C++ Direct2D Matrix transformation mirror
Pergunta
I am currently learning DirectX (SDK of June 2010) and am drawing bitmaps to screen. Now I want to be able to do transformations on these images, and fail to mirror the images along the x- or y- axis.
Before drawing, I am able to set a transformation matrix that will be applied to the drawing operations. Though DirectX is using the D2D1_MATRIX_3x2_F type, according to MSDN, only a 2x2 part of this matrix is used for transformations. For example, the matrix { [1, 0], [0, 1], [0, 0] } is the identity matrix that causes everything to be displayed naturally.
As I understand it, a matrix transformation to mirror my image along the x-axis should look like this: { [1, 0], [0, -1], [0, 0] }, and along the y-axis it would then be { [-1, 0], [0, 1], [0, 0] }. If I use these matrices for the transformation however, I get a black screen.
The problem for me is, that I am kind of stuck at this point without ideas what this problem could be caused by, or rather whether it is caused by a logical error in the mathematics behind this, or the implementation itself. Unfortunately, I could not find any material on this, besides a one line comment that "mirroring has to be done with matrix transformations" in the header file of the Direct2D RenderTarget.
The source code I am currently using for testing this is:
D2D1_MATRIX_3X2_F m;
m._11 = 1; m._12 = 0;
m._21 = 0; m._22 = -1;
m._31 = 0; m._32 = 0;
m_pDX2DRenderTarget->SetTransform( m );
Solução
I was completely mistaken about the third row of the matrix not being relevant.

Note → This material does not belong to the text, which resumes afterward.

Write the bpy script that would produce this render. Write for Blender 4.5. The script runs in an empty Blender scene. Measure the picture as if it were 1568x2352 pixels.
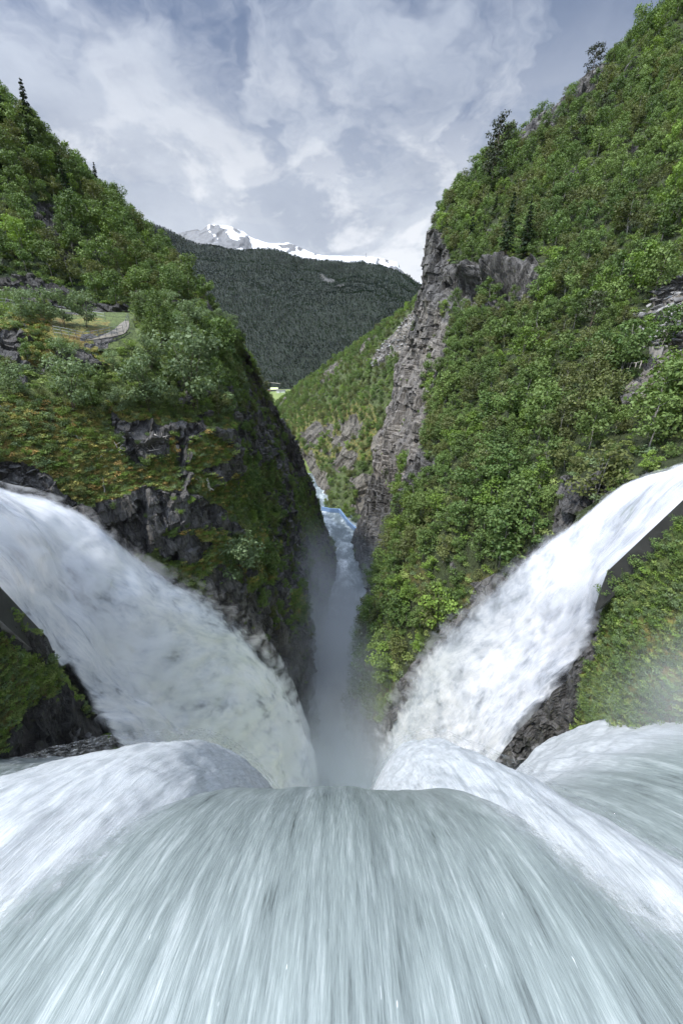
import bpy, bmesh, math, random
import numpy as np
from mathutils import Vector, Matrix
from mathutils.bvhtree import BVHTree

# ------------------------------------------------------------------ camera, sky, sun
SC = bpy.context.scene
COL = SC.collection
R = math.radians
random.seed(11)
RNG = np.random.default_rng(11)

PITCH = 23.0
cam_d = bpy.data.cameras.new('camera')
cam = bpy.data.objects.new('camera', cam_d)
COL.objects.link(cam)
cam_d.sensor_fit = 'VERTICAL'
cam_d.sensor_height = 36.0
cam_d.lens = 14.0
cam_d.clip_start = 0.1
cam_d.clip_end = 60000
cam.location = (0, 0, 0)
cam.rotation_euler = (R(90 - PITCH), 0, 0)
SC.camera = cam

SUN_EL, SUN_AZ = 58.0, -118.0       # azimuth clockwise from +Y; the sun stands to the left, a little behind the camera
SC.view_settings.view_transform = 'Standard'
SC.view_settings.look = 'None'
SC.view_settings.gamma = 1.0
SC.view_settings.use_curve_mapping = False
SC.view_settings.exposure = 0.9
SC.cycles.volume_bounces = 8
SC.cycles.max_bounces = 10
SC.cycles.transparent_max_bounces = 16

sun_d = bpy.data.lights.new('sun', 'SUN')
sun = bpy.data.objects.new('sun', sun_d)
COL.objects.link(sun)
sun_d.energy = 2.6
sun_d.angle = R(3.0)
sun_d.color = (1.0, 0.95, 0.87)
_az, _el = R(SUN_AZ), R(SUN_EL)
SUN_DIR = Vector((math.sin(_az) * math.cos(_el), math.cos(_az) * math.cos(_el), math.sin(_el)))
sun.rotation_euler = SUN_DIR.to_track_quat('Z', 'Y').to_euler()


class NT:
    """small helper around a node tree"""
    def __init__(self, tree):
        self.t = tree
        tree.nodes.clear()

    def n(self, typ, **kw):
        nd = self.t.nodes.new(typ)
        ins = kw.pop('ins', {})
        for k, v in kw.items():
            setattr(nd, k, v)
        for k, v in ins.items():
            self.set(nd, k, v)
        return nd

    def set(self, nd, k, v):
        s = nd.inputs[k]
        if isinstance(v, bpy.types.NodeSocket):
            self.t.links.new(v, s)
        else:
            s.default_value = v

    def link(self, a, b):
        self.t.links.new(a, b)

    def math(self, op, a, b=0.0, c=None, clamp=False):
        nd = self.n('ShaderNodeMath', operation=op, use_clamp=clamp)
        self.set(nd, 0, a)
        self.set(nd, 1, b)
        if c is not None:
            self.set(nd, 2, c)
        return nd.outputs[0]

    def vmath(self, op, a, b=None):
        nd = self.n('ShaderNodeVectorMath', operation=op)
        self.set(nd, 0, a)
        if b is not None:
            self.set(nd, 1, b)
        return nd.outputs[0]

    def ramp(self, f, stops, interp='LINEAR'):
        nd = self.n('ShaderNodeValToRGB')
        cr = nd.color_ramp
        cr.interpolation = interp
        while len(cr.elements) < len(stops):
            cr.elements.new(0.5)
        for e, (p, c) in zip(cr.elements, stops):
            e.position = p
            e.color = (c, c, c, 1) if not hasattr(c, '__len__') else (*c[:3], 1)
        self.set(nd, 0, f)
        return nd.outputs[0]

    def maprange(self, v, a, b, c=0.0, d=1.0, interp='LINEAR'):
        nd = self.n('ShaderNodeMapRange', interpolation_type=interp)
        for k, x in zip((0, 1, 2, 3, 4), (v, a, b, c, d)):
            self.set(nd, k, x)
        return nd.outputs[0]

    def mix(self, f, a, b, blend='MIX'):
        nd = self.n('ShaderNodeMix', data_type='RGBA', blend_type=blend)
        self.set(nd, 0, f)
        for k, x in ((6, a), (7, b)):
            if isinstance(x, tuple):
                x = (*x[:3], 1)
            self.set(nd, k, x)
        return nd.outputs[2]

    def noise(self, vec, scale, detail=4.0, rough=0.55, dist=0.0, out=0):
        nd = self.n('ShaderNodeTexNoise')
        if vec is not None:
            self.set(nd, 'Vector', vec)
        self.set(nd, 'Scale', scale)
        self.set(nd, 'Detail', detail)
        self.set(nd, 'Roughness', rough)
        self.set(nd, 'Distortion', dist)
        return nd.outputs[out]


def build_world():
    w = bpy.data.worlds.new('World')
    SC.world = w
    w.use_nodes = True
    t = NT(w.node_tree)
    out = t.n('ShaderNodeOutputWorld')
    bg = t.n('ShaderNodeBackground', ins={'Strength': 0.1})
    sky = t.n('ShaderNodeTexSky', sky_type='NISHITA', sun_disc=False, sun_elevation=_el, sun_rotation=_az,
              altitude=500.0, air_density=1.0, dust_density=1.0, ozone_density=2.0)
    tc = t.n('ShaderNodeTexCoord')
    d = t.vmath('NORMALIZE', tc.outputs['Generated'])
    sep = t.n('ShaderNodeSeparateXYZ')
    t.link(d, sep.inputs[0])
    z = t.math('MAXIMUM', sep.outputs[2], 0.0)
    zz = t.math('ADD', z, 0.22)
    # directions flattened on a cloud layer: high veils stretch towards the horizon
    pl = t.n('ShaderNodeCombineXYZ', ins={0: t.math('DIVIDE', sep.outputs[0], zz), 1: t.math('DIVIDE', sep.outputs[1], zz), 2: 0.0})
    wob = t.noise(pl.outputs[0], 1.3, 5.0, 0.6, 0.0, 1)
    pw = t.vmath('ADD', pl.outputs[0], t.vmath('SCALE', t.vmath('SUBTRACT', wob, (0.5, 0.5, 0.5))))
    mp = t.n('ShaderNodeMapping')
    t.link(pw, mp.inputs[0])
    mp.inputs['Location'].default_value = (3.1, 7.7, 0.0)
    mp.inputs['Rotation'].default_value = (0, 0, R(-24))
    mp.inputs['Scale'].default_value = (1.25, 0.8, 1.0)
    veil = t.noise(mp.outputs[0], 1.0, 10.0, 0.55, 0.3)
    fib = t.noise(mp.outputs[0], 3.2, 9.0, 0.58, 0.6)
    veil2 = t.math('ADD', t.math('MULTIPLY', veil, 0.72), t.math('MULTIPLY', fib, 0.28))
    cover = t.maprange(veil2, 0.36, 0.545, 0.22, 0.97, 'SMOOTHSTEP')
    mp2 = t.n('ShaderNodeMapping')
    t.link(d, mp2.inputs[0])
    mp2.inputs['Scale'].default_value = (1.0, 1.0, 1.7)
    mp2.inputs['Location'].default_value = (1.35, 0.6, 0.4)
    puff = t.noise(mp2.outputs[0], 4.6, 11.0, 0.58, 0.35)
    low = t.maprange(sep.outputs[2], 0.66, 0.16, 0.0, 1.0, 'SMOOTHSTEP')
    puffm = t.math('MULTIPLY', t.maprange(puff, 0.47, 0.56, 0.0, 1.0, 'SMOOTHSTEP'), low)
    cover = t.math('MAXIMUM', cover, t.math('MULTIPLY', low, 0.93))
    shade = t.noise(mp2.outputs[0], 3.0, 9.0, 0.56, 0.5)
    veilcol = t.mix(t.maprange(fib, 0.35, 0.65), (1.6, 1.95, 2.75), (2.7, 3.1, 3.85))
    lowcol = t.mix(t.maprange(shade, 0.38, 0.60), (2.6, 2.85, 3.35), (3.7, 3.95, 4.4))
    lowcol = t.mix(t.math('MULTIPLY', puffm, 0.8), lowcol, (5.3, 5.4, 5.6))
    cloud = t.mix(low, veilcol, lowcol)
    blue = t.mix(1.0, sky.outputs[0], (0.36, 0.40, 0.46), 'MULTIPLY')
    # out-of-view cloud glow around the sun, added as soft fill light
    dt = t.n('ShaderNodeVectorMath', operation='DOT_PRODUCT')
    t.link(d, dt.inputs[0])
    dt.inputs[1].default_value = tuple(SUN_DIR)
    glow = t.math('ADD', 1.0, t.math('MULTIPLY', t.math('POWER', t.math('MAXIMUM', dt.outputs['Value'], 0.0), 4.5), 11.0))
    cg = t.n('ShaderNodeCombineXYZ', ins={0: glow, 1: glow, 2: glow})
    cloud = t.mix(1.0, cloud, cg.outputs[0], 'MULTIPLY')
    full = t.mix(cover, blue, cloud)
    t.link(full, bg.inputs[0])
    t.link(bg.outputs[0], out.inputs[0])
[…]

It is in fact the x-
and y-
offset for the transformation. The reason why I did not see anything after my transformation is that, after applying a mirror, not only the image itself will be mirrored, but also its position on screen.
For example, if I display an image so its top left edge will be at (100, 100)
, after applying the matrix transformation of a x-axis mirror, the top right edge of the image will be at (-100, 100)
. Since this is always out of the rendering area, it will not show.